— START OF The records —
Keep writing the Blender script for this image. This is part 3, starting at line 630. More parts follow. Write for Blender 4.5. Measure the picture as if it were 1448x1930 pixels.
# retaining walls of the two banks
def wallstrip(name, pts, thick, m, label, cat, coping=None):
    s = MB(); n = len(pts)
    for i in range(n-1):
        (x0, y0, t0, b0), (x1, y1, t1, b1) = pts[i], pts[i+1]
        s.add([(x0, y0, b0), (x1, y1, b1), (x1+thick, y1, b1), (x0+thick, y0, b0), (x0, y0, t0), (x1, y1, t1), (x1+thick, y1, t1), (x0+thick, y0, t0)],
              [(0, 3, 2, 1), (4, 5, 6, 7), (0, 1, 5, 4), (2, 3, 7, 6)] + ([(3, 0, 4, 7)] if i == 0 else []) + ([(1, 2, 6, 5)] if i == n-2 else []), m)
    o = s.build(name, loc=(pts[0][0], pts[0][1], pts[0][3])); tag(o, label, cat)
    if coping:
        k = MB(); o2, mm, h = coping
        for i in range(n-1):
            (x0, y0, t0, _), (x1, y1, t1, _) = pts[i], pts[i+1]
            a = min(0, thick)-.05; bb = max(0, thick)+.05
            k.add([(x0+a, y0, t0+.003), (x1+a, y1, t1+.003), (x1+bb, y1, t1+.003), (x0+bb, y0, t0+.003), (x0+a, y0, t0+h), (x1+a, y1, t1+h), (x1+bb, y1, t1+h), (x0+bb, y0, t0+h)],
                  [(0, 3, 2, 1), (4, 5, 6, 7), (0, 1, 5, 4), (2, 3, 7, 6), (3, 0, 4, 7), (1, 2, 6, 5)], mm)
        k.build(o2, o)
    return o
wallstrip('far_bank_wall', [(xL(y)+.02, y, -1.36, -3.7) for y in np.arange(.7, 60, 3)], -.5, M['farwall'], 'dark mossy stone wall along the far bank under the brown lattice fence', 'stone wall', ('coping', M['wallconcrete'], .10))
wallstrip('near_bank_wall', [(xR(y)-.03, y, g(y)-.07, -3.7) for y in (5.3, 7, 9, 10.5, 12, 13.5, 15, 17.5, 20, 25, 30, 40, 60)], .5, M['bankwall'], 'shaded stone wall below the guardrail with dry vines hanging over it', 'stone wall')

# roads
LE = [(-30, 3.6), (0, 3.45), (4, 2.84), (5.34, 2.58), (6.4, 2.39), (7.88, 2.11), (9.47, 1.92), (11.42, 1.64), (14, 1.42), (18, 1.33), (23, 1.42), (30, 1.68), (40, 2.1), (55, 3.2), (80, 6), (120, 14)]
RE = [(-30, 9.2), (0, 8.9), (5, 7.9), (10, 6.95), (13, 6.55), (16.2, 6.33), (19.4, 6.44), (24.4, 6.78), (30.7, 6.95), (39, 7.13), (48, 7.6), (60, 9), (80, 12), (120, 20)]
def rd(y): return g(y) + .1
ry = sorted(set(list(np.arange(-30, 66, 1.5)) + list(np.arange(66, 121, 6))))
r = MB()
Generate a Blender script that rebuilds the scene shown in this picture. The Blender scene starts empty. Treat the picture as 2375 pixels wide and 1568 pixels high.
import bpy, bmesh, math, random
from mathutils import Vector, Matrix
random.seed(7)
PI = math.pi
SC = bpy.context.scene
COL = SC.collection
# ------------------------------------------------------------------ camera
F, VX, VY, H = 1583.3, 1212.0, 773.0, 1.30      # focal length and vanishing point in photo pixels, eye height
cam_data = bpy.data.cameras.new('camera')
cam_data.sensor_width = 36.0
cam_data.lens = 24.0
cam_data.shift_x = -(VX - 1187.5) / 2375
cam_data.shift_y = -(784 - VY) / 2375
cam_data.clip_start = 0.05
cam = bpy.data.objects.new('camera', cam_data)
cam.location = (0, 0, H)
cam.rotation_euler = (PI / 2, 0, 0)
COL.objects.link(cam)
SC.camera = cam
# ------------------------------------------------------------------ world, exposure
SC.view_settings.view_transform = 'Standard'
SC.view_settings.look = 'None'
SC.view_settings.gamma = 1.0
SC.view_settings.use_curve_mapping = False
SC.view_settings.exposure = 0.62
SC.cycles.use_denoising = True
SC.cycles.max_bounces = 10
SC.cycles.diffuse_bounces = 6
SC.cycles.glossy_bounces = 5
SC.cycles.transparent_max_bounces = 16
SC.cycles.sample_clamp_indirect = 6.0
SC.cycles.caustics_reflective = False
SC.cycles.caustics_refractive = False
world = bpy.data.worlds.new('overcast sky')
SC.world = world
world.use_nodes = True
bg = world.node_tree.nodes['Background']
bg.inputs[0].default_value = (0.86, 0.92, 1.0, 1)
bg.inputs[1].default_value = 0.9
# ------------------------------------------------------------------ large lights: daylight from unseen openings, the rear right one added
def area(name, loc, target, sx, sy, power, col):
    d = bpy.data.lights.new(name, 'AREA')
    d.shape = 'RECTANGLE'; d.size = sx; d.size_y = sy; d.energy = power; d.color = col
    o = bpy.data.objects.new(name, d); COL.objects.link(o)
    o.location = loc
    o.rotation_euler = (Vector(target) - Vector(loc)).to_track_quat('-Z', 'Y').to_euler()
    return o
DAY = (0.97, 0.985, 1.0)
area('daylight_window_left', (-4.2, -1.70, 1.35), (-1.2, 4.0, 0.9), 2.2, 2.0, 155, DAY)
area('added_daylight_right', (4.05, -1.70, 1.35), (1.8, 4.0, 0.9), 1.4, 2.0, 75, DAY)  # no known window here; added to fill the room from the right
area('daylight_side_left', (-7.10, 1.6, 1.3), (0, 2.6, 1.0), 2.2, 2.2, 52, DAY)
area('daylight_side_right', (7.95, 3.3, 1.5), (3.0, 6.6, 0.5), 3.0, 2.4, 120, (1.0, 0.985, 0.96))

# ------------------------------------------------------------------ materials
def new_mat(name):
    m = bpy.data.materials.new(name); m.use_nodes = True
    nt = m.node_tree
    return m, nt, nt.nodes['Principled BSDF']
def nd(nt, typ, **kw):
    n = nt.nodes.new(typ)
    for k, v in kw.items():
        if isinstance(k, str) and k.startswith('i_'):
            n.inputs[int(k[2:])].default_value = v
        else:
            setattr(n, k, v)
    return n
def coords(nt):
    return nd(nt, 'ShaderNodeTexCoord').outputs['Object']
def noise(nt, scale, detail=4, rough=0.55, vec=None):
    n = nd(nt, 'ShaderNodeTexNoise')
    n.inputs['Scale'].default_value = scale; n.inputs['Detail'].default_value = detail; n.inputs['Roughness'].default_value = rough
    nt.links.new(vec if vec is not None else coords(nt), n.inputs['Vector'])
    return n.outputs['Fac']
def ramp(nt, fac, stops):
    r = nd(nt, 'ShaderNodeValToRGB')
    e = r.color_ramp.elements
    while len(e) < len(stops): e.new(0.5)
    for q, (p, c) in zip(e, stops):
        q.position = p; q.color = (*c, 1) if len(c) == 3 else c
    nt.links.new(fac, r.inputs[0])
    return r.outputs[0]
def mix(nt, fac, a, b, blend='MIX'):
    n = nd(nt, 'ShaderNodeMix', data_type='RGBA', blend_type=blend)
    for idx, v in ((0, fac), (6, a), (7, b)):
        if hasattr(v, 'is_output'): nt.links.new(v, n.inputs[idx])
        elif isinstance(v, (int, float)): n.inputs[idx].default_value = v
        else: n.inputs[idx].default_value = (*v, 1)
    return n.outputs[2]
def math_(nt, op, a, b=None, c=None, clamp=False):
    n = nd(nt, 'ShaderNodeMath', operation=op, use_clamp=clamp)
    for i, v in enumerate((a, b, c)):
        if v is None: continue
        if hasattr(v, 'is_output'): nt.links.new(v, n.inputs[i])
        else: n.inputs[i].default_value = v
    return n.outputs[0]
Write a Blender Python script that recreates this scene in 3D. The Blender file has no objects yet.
— END OF The records —
Stated problem
Transcribe all lines as written.

Exercise result
Keep writing the Blender script for this image. This is part 3, starting at line 630. More parts follow. Write for Blender 4.5. Measure the picture as if it were 1448x1930 pixels.
# retaining walls of the two banks
def wallstrip(name, pts, thick, m, label, cat, coping=None):
    s = MB(); n = len(pts)
    for i in range(n-1):
        (x0, y0, t0, b0), (x1, y1, t1, b1) = pts[i], pts[i+1]
        s.add([(x0, y0, b0), (x1, y1, b1), (x1+thick, y1, b1), (x0+thick, y0, b0), (x0, y0, t0), (x1, y1, t1), (x1+thick, y1, t1), (x0+thick, y0, t0)],
              [(0, 3, 2, 1), (4, 5, 6, 7), (0, 1, 5, 4), (2, 3, 7, 6)] + ([(3, 0, 4, 7)] if i == 0 else []) + ([(1, 2, 6, 5)] if i == n-2 else []), m)
    o = s.build(name, loc=(pts[0][0], pts[0][1], pts[0][3])); tag(o, label, cat)
    if coping:
        k = MB(); o2, mm, h = coping
        for i in range(n-1):
            (x0, y0, t0, _), (x1, y1, t1, _) = pts[i], pts[i+1]
            a = min(0, thick)-.05; bb = max(0, thick)+.05
            k.add([(x0+a, y0, t0+.003), (x1+a, y1, t1+.003), (x1+bb, y1, t1+.003), (x0+bb, y0, t0+.003), (x0+a, y0, t0+h), (x1+a, y1, t1+h), (x1+bb, y1, t1+h), (x0+bb, y0, t0+h)],
                  [(0, 3, 2, 1), (4, 5, 6, 7), (0, 1, 5, 4), (2, 3, 7, 6), (3, 0, 4, 7), (1, 2, 6, 5)], mm)
        k.build(o2, o)
    return o
wallstrip('far_bank_wall', [(xL(y)+.02, y, -1.36, -3.7) for y in np.arange(.7, 60, 3)], -.5, M['farwall'], 'dark mossy stone wall along the far bank under the brown lattice fence', 'stone wall', ('coping', M['wallconcrete'], .10))
wallstrip('near_bank_wall', [(xR(y)-.03, y, g(y)-.07, -3.7) for y in (5.3, 7, 9, 10.5, 12, 13.5, 15, 17.5, 20, 25, 30, 40, 60)], .5, M['bankwall'], 'shaded stone wall below the guardrail with dry vines hanging over it', 'stone wall')

# roads
LE = [(-30, 3.6), (0, 3.45), (4, 2.84), (5.34, 2.58), (6.4, 2.39), (7.88, 2.11), (9.47, 1.92), (11.42, 1.64), (14, 1.42), (18, 1.33), (23, 1.42), (30, 1.68), (40, 2.1), (55, 3.2), (80, 6), (120, 14)]
RE = [(-30, 9.2), (0, 8.9), (5, 7.9), (10, 6.95), (13, 6.55), (16.2, 6.33), (19.4, 6.44), (24.4, 6.78), (30.7, 6.95), (39, 7.13), (48, 7.6), (60, 9), (80, 12), (120, 20)]
def rd(y): return g(y) + .1
ry = sorted(set(list(np.arange(-30, 66, 1.5)) + list(np.arange(66, 121, 6))))
r = MB()
Generate a Blender script that rebuilds the scene shown in this picture. The Blender scene starts empty. Treat the picture as 2375 pixels wide and 1568 pixels high.
import bpy, bmesh, math, random
from mathutils import Vector, Matrix
random.seed(7)
PI = math.pi
SC = bpy.context.scene
COL = SC.collection
# ------------------------------------------------------------------ camera
F, VX, VY, H = 1583.3, 1212.0, 773.0, 1.30      # focal length and vanishing point in photo pixels, eye height
cam_data = bpy.data.cameras.new('camera')
cam_data.sensor_width = 36.0
cam_data.lens = 24.0
cam_data.shift_x = -(VX - 1187.5) / 2375
cam_data.shift_y = -(784 - VY) / 2375
cam_data.clip_start = 0.05
cam = bpy.data.objects.new('camera', cam_data)
cam.location = (0, 0, H)
cam.rotation_euler = (PI / 2, 0, 0)
COL.objects.link(cam)
SC.camera = cam
# ------------------------------------------------------------------ world, exposure
SC.view_settings.view_transform = 'Standard'
SC.view_settings.look = 'None'
SC.view_settings.gamma = 1.0
SC.view_settings.use_curve_mapping = False
SC.view_settings.exposure = 0.62
SC.cycles.use_denoising = True
SC.cycles.max_bounces = 10
SC.cycles.diffuse_bounces = 6
SC.cycles.glossy_bounces = 5
SC.cycles.transparent_max_bounces = 16
SC.cycles.sample_clamp_indirect = 6.0
SC.cycles.caustics_reflective = False
SC.cycles.caustics_refractive = False
world = bpy.data.worlds.new('overcast sky')
SC.world = world
world.use_nodes = True
bg = world.node_tree.nodes['Background']
bg.inputs[0].default_value = (0.86, 0.92, 1.0, 1)
bg.inputs[1].default_value = 0.9
# ------------------------------------------------------------------ large lights: daylight from unseen openings, the rear right one added
def area(name, loc, target, sx, sy, power, col):
    d = bpy.data.lights.new(name, 'AREA')
    d.shape = 'RECTANGLE'; d.size = sx; d.size_y = sy; d.energy = power; d.color = col
    o = bpy.data.objects.new(name, d); COL.objects.link(o)
    o.location = loc
    o.rotation_euler = (Vector(target) - Vector(loc)).to_track_quat('-Z', 'Y').to_euler()
    return o
DAY = (0.97, 0.985, 1.0)
area('daylight_window_left', (-4.2, -1.70, 1.35), (-1.2, 4.0, 0.9), 2.2, 2.0, 155, DAY)
area('added_daylight_right', (4.05, -1.70, 1.35), (1.8, 4.0, 0.9), 1.4, 2.0, 75, DAY)  # no known window here; added to fill the room from the right
area('daylight_side_left', (-7.10, 1.6, 1.3), (0, 2.6, 1.0), 2.2, 2.2, 52, DAY)
area('daylight_side_right', (7.95, 3.3, 1.5), (3.0, 6.6, 0.5), 3.0, 2.4, 120, (1.0, 0.985, 0.96))

# ------------------------------------------------------------------ materials
def new_mat(name):
    m = bpy.data.materials.new(name); m.use_nodes = True
    nt = m.node_tree
    return m, nt, nt.nodes['Principled BSDF']
def nd(nt, typ, **kw):
    n = nt.nodes.new(typ)
    for k, v in kw.items():
        if isinstance(k, str) and k.startswith('i_'):
            n.inputs[int(k[2:])].default_value = v
        else:
            setattr(n, k, v)
    return n
def coords(nt):
    return nd(nt, 'ShaderNodeTexCoord').outputs['Object']
def noise(nt, scale, detail=4, rough=0.55, vec=None):
    n = nd(nt, 'ShaderNodeTexNoise')
    n.inputs['Scale'].default_value = scale; n.inputs['Detail'].default_value = detail; n.inputs['Roughness'].default_value = rough
    nt.links.new(vec if vec is not None else coords(nt), n.inputs['Vector'])
    return n.outputs['Fac']
def ramp(nt, fac, stops):
    r = nd(nt, 'ShaderNodeValToRGB')
    e = r.color_ramp.elements
    while len(e) < len(stops): e.new(0.5)
    for q, (p, c) in zip(e, stops):
        q.position = p; q.color = (*c, 1) if len(c) == 3 else c
    nt.links.new(fac, r.inputs[0])
    return r.outputs[0]
def mix(nt, fac, a, b, blend='MIX'):
    n = nd(nt, 'ShaderNodeMix', data_type='RGBA', blend_type=blend)
    for idx, v in ((0, fac), (6, a), (7, b)):
        if hasattr(v, 'is_output'): nt.links.new(v, n.inputs[idx])
        elif isinstance(v, (int, float)): n.inputs[idx].default_value = v
        else: n.inputs[idx].default_value = (*v, 1)
    return n.outputs[2]
def math_(nt, op, a, b=None, c=None, clamp=False):
    n = nd(nt, 'ShaderNodeMath', operation=op, use_clamp=clamp)
    for i, v in enumerate((a, b, c)):
        if v is None: continue
        if hasattr(v, 'is_output'): nt.links.new(v, n.inputs[i])
        else: n.inputs[i].default_value = v
    return n.outputs[0]
Write a Blender Python script that recreates this scene in 3D. The Blender file has no objects yet.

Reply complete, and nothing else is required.